Supongamos que yo tuviera todo el tiempo libre del mundo. En un saco empiezo a meter papelitos con las cosas que se me vienen a la mente: lasaña, Eswatini, café Kona, Oasis, George Orwell, cortauñas, la piedra de Roseta, mi primo Alfonso (el de Canelones), la sonda Galileo, higos secos... Así hasta llenar el saco. Remuevo bien y elijo tres al azar, digamos Eswatini, cortauñas y la sonda Galileo. No me cuesta nada imaginar una situación en la que esté yo leyendo un artículo de prensa sobre esa sonda mientras me corto las uñas y de repente aparezca Igor preguntándome cómo es el nombre nuevo de Swazilandia. Más que una coincidencia, es un guisote intragable (aunque me consta que a Igor le encantaría, ya he explicado que le encanta la literatura con trampa).
Tercera y última cosa (pensamiento vagabundo): si las estrellas, desperdigadas como están por la galaxia, pudieran viajar como viajamos nosotros en lugar de estar ahí congeladas en el firmamento, ¿quién sería capaz de distinguir una estrella de otra?

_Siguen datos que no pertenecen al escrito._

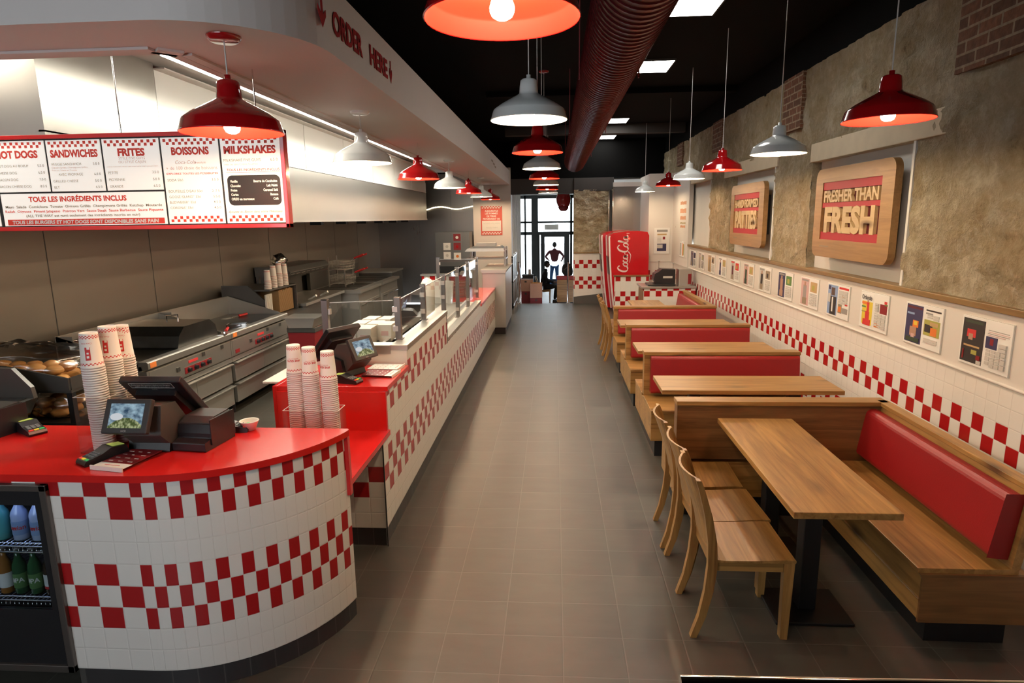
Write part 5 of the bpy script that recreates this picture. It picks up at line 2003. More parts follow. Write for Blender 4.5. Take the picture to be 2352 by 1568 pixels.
mag('framed_page', 'framed cover of a man in a dark jacket beside a page with red banner', YM[3], 0,
    [(0, 1, 0, 1, 'blue_print'), (0.05, 0.28, 0.84, 0.97, 'navy_print'), (0.36, 0.72, 0.66, 0.92, 'skin_dark'), (0.28, 0.9, 0.0, 0.62, 'black_print'), (0.46, 0.6, 0.1, 0.6, 'white_print'), (0.05, 0.3, 0.4, 0.7, 'grey_light')],
    [(0.05, 0.98, 0.92, 0.99, 'print_red'), (0.05, 0.42, 0.12, 0.42, 'brown_print'), (0.08, 0.36, 0.16, 0.34, 'orange_print'), (0.45, 0.98, 0.14, 0.32, 'grey_print'), (0.40, 0.62, 0.62, 0.72, 'tan_print'), (0.5, 0.62, 0.54, 0.62, 'black_print'), (0.72, 0.95, 0.42, 0.46, 'print_red')] + txt_cols(rm, 2, 0.46, 0.88))
KINDS_ = [('pale pink magazine cover with a standing figure', 'pink_print', 'grey_print', 'tan_print'), ('dark magazine cover with a face in the middle', 'navy_print', 'skin_print', 'green_print'), ('magazine cover with a dark suited figure on grey', 'grey_light', 'black_print', 'brown_print'),
          ('magazine cover of a figure beside an ochre photo page', 'pink_print', 'green_dark', 'tan_print'), ('magazine cover beside a page with a red heart shape', 'grey_light', 'maroon_cloth', 'print_red'), ('magazine cover with a blue badge in the middle', 'white_print', 'navy_print', 'tan_print'),
          ('brown magazine cover beside a brown photo page', 'tan_print', 'brown_print', 'brown_print'), ('grey newspaper page with dark columns', 'grey_light', 'grey_print', 'grey_print'), ('pair of dark violet pages', 'navy_print', 'grey_print', 'navy_print')]
ORD = ['fifth', 'sixth', 'seventh', 'eighth', 'ninth', 'tenth', 'eleventh', 'twelfth', 'last']
for k, (nm, c0_, c1_, c2_) in enumerate(KINDS_):
    mag('framed_page', 'framed ' + nm + ', ' + ORD[k] + ' from the front', YM[4 + k], 0,
        [(0, 1, 0, 1, c0_), (0.3, 0.7, 0.25, 0.75, c1_), (0.4, 0.6, 0.72, 0.88, 'skin_print'), (0.1, 0.9, 0.90, 0.97, 'grey_print' if k != 4 else 'print_red'), (0.25, 0.75, 0.03, 0.28, c1_ if k % 2 else 'brown_print')],
        [(0.1, 0.9, 0.55, 0.92, c2_), (0.3, 0.6, 0.62, 0.8, 'black_print' if k in (2, 6, 8) else 'olive_print')] + txt_cols(rm, 3, 0.06, 0.5, mt='grey_light' if k < 7 else 'grey_print'))
mag('framed_page', 'framed page with an orange red column on the white far corner wall', 13.05, 0,
    [(0.1, 0.45, 0.05, 0.95, 'grey_print'), (0.5, 0.9, 0.05, 0.95, 'grey_light')], [(0.25, 0.6, 0.05, 0.95, 'orange_print'), (0.62, 0.95, 0.1, 0.9, 'olive_print')], zc=1.44, x=XW - 0.03, grp='framed pages in the white corner')
m = MB()  # unseen tube added to brighten the steel hood panel
m.box((-0.17, 0, 0), (0.17, 0.012, 0.56), 'white_print')
m.box((-0.11, -0.002, 0.47), (0.12, 0.0, 0.52), 'grey_print')
m.box((-0.10, -0.002, 0.40), (0.10, 0.0, 0.435), 'tan_print')
m.box((0.02, -0.002, 0.31), (0.07, 0.0, 0.37), 'dark_red')
m.box((-0.10, -0.002, 0.06), (0.10, 0.0, 0.22), 'navy_print')
m.box((-0.10, -0.003, 0.12), (0.02, -0.002, 0.2), 'grey_light')
for k in range(5):
    m.box((-0.10, -0.002, 0.25 + 0.027 * k), (-0.01, 0.0, 0.265 + 0.027 * k), 'grey_light')
one(m, 'framed_page', 'framed newspaper front page facing the room on the white far corner wall', 'picture', (2.345, 14.186, 1.29), 0.0, 'framed pages in the white corner')
# orange slogan lettering painted on the white corner wall
m = MB()  # unseen tube added to brighten the steel hood panel
for (mt, z, h, w) in (('orange_soft', 0.455, 0.09, 0.60), ('orange_soft', 0.29, 0.12, 0.60), ('orange_soft', 0.16, 0.10, 0.55), ('olive_soft', 0.075, 0.05, 0.55), ('orange_soft', 0.0, 0.07, 0.50)):
    for j in range(5):
        m.box((-0.002, -w / 2 + j * w / 5, z + 0.005 + 0.004 * (j % 2)), (0.0, -w / 2 + (j + 0.86) * w / 5, z + h * (0.8 - 0.06 * (j % 3))), mt)
simple('orange_soft', (0.62, 0.30, 0.17), 0.7)
simple('olive_soft', (0.45, 0.36, 0.2), 0.7)
one(m, 'wall_lettering', 'faded orange slogan lines painted on the white far corner wall', 'lettering', (XW - 0.031, 13.1, 1.86), 0.0)
m = MB()  # unseen tube added to brighten the steel hood panel
m.rbox((-0.012, -0.04, 0), (0.0, 0.04, 0.13), 0.01, 'grey_light', axis='x')
m.box((-0.016, -0.02, 0.04), (-0.012, 0.02, 0.09), 'white_print')
one(m, 'wall_switch', 'small grey wall switch under the last framed pages', 'switch', (XW, 12.2, 0.95))

# ================================================================ ORDER HERE lettering on the bulkhead
M = frame_M((0, 0, 0), (0, 1, 0), (0, 0, 1))
simple('arrow_red', (0.36, 0.008, 0.012), 0.8, spec=0.2)
t = thing('order_sign', 'red ORDER HERE lettering with two arrows on the white bulkhead', 'sign', (-1.088, 3.78, 3.01))


def arrow(c, s):
    m = MB()
    m.prism([(c - 0.013 * s, 0.125), (c + 0.013 * s, 0.125), (c + 0.013 * s, 0.045), (c + 0.055 * s, 0.075), (c + 0.055 * s, 0.045), (c, -0.015), (c - 0.055 * s, 0.045), (c - 0.055 * s, 0.075), (c - 0.013 * s, 0.045)], 0.0, 0.002, 'arrow_red', 'z', M)
    m.build('arrow', t)


arrow(-0.645, 0.95)
arrow(0.625, 0.6)
for w_, c_, l_ in (('ORDER', -0.255, 0.49), ('HERE', 0.34, 0.40)):
    m = MB()
    m.text(w_, 'arrow_red', (c_, 0.0, 0.001), (1, 0, 0), (0, 1, 0), 0.105, w=l_, off=0.03, ext=0.002, M=M)
    m.build('lettering', t)
m = MB()  # unseen tube added to brighten the steel hood panel
for k in range(3):
    m.box((0, -0.5 + 0.30 * k, 0.10 - 0.03 * k), (0.002, -0.22 + 0.30 * k, 0.13 - 0.03 * k), 'brown_print')
one(m, 'small_notice', 'small dark painted notice at the far end of the white bulkhead', 'sign', (-1.09, 11.8, 2.98))

# ================================================================ PENDANT LAMPS
bulb_light = 0


def pendant(colour, label, loc, ceil_z, canopy_dz=0.0, grp=None):
    """enamelled warehouse shade; origin at the rim"""
    ou, inn = ('red_enamel', 'red_inside') if colour == 'red' else ('white_enamel', 'white_inside')
    t = thing('pendant_lamp', label, 'lamp', loc, 0.0, grp)
    m = MB()
    pr = [(0.200, 0.000), (0.2025, 0.003), (0.200, 0.006), (0.187, 0.048), (0.183, 0.054), (0.150, 0.078), (0.105, 0.103), (0.068, 0.122), (0.052, 0.131), (0.049, 0.138), (0.047, 0.165), (0.043, 0.196), (0.034, 0.204), (0.012, 0.208), (0.012, 0.225), (0.0, 0.226)]
    m.lathe(pr, ou, n=48)
    m.build('lamp_shade', t)
    m = MB()
    pr = [(0.1985, 0.001), (0.196, 0.006), (0.184, 0.046), (0.180, 0.052), (0.148, 0.075), (0.104, 0.100), (0.067, 0.119), (0.047, 0.128), (0.044, 0.16), (0.0, 0.162)]
    m.lathe(pr[::-1], inn, n=48)
    m.build('shade_lining', t)
    m = MB()
    m.lathe([(r_, z_ - 0.030) for r_, z_ in ((0.0, 0.028), (0.014, 0.0295), (0.025, 0.036), (0.031, 0.047), (0.032, 0.058), (0.028, 0.072), (0.019, 0.09), (0.014, 0.105), (0.0135, 0.145))][::-1], 'bulb_glow', n=20)
    m.build('bulb', t)
    m = MB()
    m.cyl((0, 0, 0.11), (0, 0, 0.165), 0.018, 'white_plastic', n=14)
    m.build('bulb_socket', t)
    m = MB()
    m.tube([(0, 0, 0.22), (0, 0, ceil_z - loc[2])], 0.0032, 'cable_white', 6)
    m.build('cord', t)
    m = MB()
    c = ceil_z - loc[2]
    m.lathe([(0.0, c - 0.022), (0.05, c - 0.022), (0.064, c - 0.012), (0.066, c)], ou, n=28)
    m.build('ceiling_canopy', t)
    return t


def lamp_row(cols, pts, ceil_z, words_, grp, size=1.0):
    first = {}
    for k, (c, p) in enumerate(zip(cols, pts)):
        lab = words_(k, c)
        if c in first:
            dup(first[c], p, 0.0, lab)
        else:
            first[c] = pendant(c, lab, p, p[2] + (ceil_z - p[2]) / size, grp=grp)
            first[c].scale = (size, size, size)


NTH = ['first', 'second', 'third', 'fourth', 'fifth', 'sixth', 'seventh', 'eighth']
cols = ['red' if k % 2 == 0 else 'white' for k in range(8)]
ym = [1.74, 3.46, 5.155, 6.80, 8.50, 10.15, 11.75, 13.4]
lamp_row(cols, [(-0.133, y, 2.60) for y in ym], 3.92, lambda k, c: c + ' enamel pendant lamp ' + NTH[k] + ' from the front in the row over the aisle', 'pendant lamps over the aisle')
yl = [2.90, 4.91, 6.94, 9.0, 11.0, 12.9, 14.75]
lamp_row(cols, [(-1.455, yl[0], 2.495)] + [(-1.463, y, 2.528) for y in yl[1:]], 2.905, lambda k, c: c + ' enamel pendant lamp ' + NTH[k] + ' from the front in the row under the bulkhead', 'pendant lamps under the white bulkhead', 1.11)
yr = [3.262, 5.02, 6.87, 8.55, 10.62, 13.30]
xr = [1.582, 1.668, 1.725, 1.735, 1.83, 1.83]
lamp_row(cols[:6], [(x, y, 2.53 + 0.012 * k) for k, (x, y) in enumerate(zip(xr, yr))], 3.92, lambda k, c: c + ' enamel pendant lamp ' + NTH[k] + ' from the front in the row over the tables', 'pendant lamps over the tables')

# spiral duct
t = thing('spiral_duct', 'dark red spiral ventilation duct running under the black ceiling', 'duct', (0.42, 5.0, 3.03))
m = MB()  # unseen tube added to brighten the steel hood panel
n = 40
pr = []
y = -7.2
while y < 8.6:
    pr += [(y, 0.215), (y + 0.055, 0.215), (y + 0.06, 0.2215), (y + 0.072, 0.2215), (y + 0.077, 0.215)]
    y += 0.0775
V, F = [], []
for (yy, r) in pr:
    for i in range(n):
        a = 2 * math.pi * i / n
        V.append((r * math.cos(a), yy + 0.06 * i / n, 0.22 + r * math.sin(a)))
for j in range(len(pr) - 1):
    for i in range(n):
        F.append((j * n + i, (j + 1) * n + i, (j + 1) * n + (i + 1) % n, j * n + (i + 1) % n))
m.add(V, F, 'red_duct')
m.cyl((0, 8.55, 0.22), (0, 8.62, 0.22), 0.218, 'red_duct', n=40)
m.build('duct_tube', t)
for yy in (-3.0, 0.2, 3.4, 6.6):
    m = MB()
    for s in (-1, 1):
        m.box((s * 0.228 - 0.004, yy, 0.12), (s * 0.228 + 0.004, yy + 0.04, 0.89), 'dark_red')
    m.build('hanger_strap', t)

# ceiling light panels
for k, (x, ya, yb) in enumerate(((1.136, 5.62, 6.35), (1.114, 8.04, 8.66), (1.086, 12.46, 13.05), (1.082, 14.93, 15.60))):
    t = thing('ceiling_light', 'bright square ceiling light panel ' + NTH[k] + ' from the front beside the red duct', 'light', (x, (ya + yb) / 2, 3.90), 0.0, 'square light panels in the black ceiling')
    d = (yb - ya) / 2
    m = MB()
    m.box((-0.305, -d, -0.002), (0.305, d, 0.004), 'panel_glow')
    m.build('diffuser', t)
    m = MB()
    for a, b in (((-0.32, -d - 0.015), (0.32, -d)), ((-0.32, d), (0.32, d + 0.015)), ((-0.32, -d), (-0.305, d)), ((0.305, -d), (0.32, d))):
        m.box((a[0], a[1], -0.004), (b[0], b[1], 0.02), 'charcoal_paint')
    m.build('frame', t)


# ================================================================ KITCHEN
# extraction hood along the wall, with white panelling up to the ceiling and a light channel
t = thing('extraction_hood', 'long steel extraction hood over the cooking line', 'hood', (-3.6, 9.5, 2.09))
ox, oy, oz = -3.6, 9.5, 2.09


def KB(m, a, b, mt):
    m.box((a[0] - ox, a[1] - oy, a[2] - oz), (b[0] - ox, b[1] - oy, b[2] - oz), mt)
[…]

En fin, que como suelo decir, si el mundo es un pañuelo, nosotros debemos de ser los mocos, porque así como los mocos secos hacen que el pañuelo se pegue y se arrugue de cualquier manera, así nosotros añadimos cierta cohesión a ese mundo, de natural disperso y caótico.
P.D. Justo antes de publicar esto, mientras escucho A fuoco, pasa por detrás de mí esa persona que me regaló Down and out in Paris and London y dice: "me encanta Einaudi".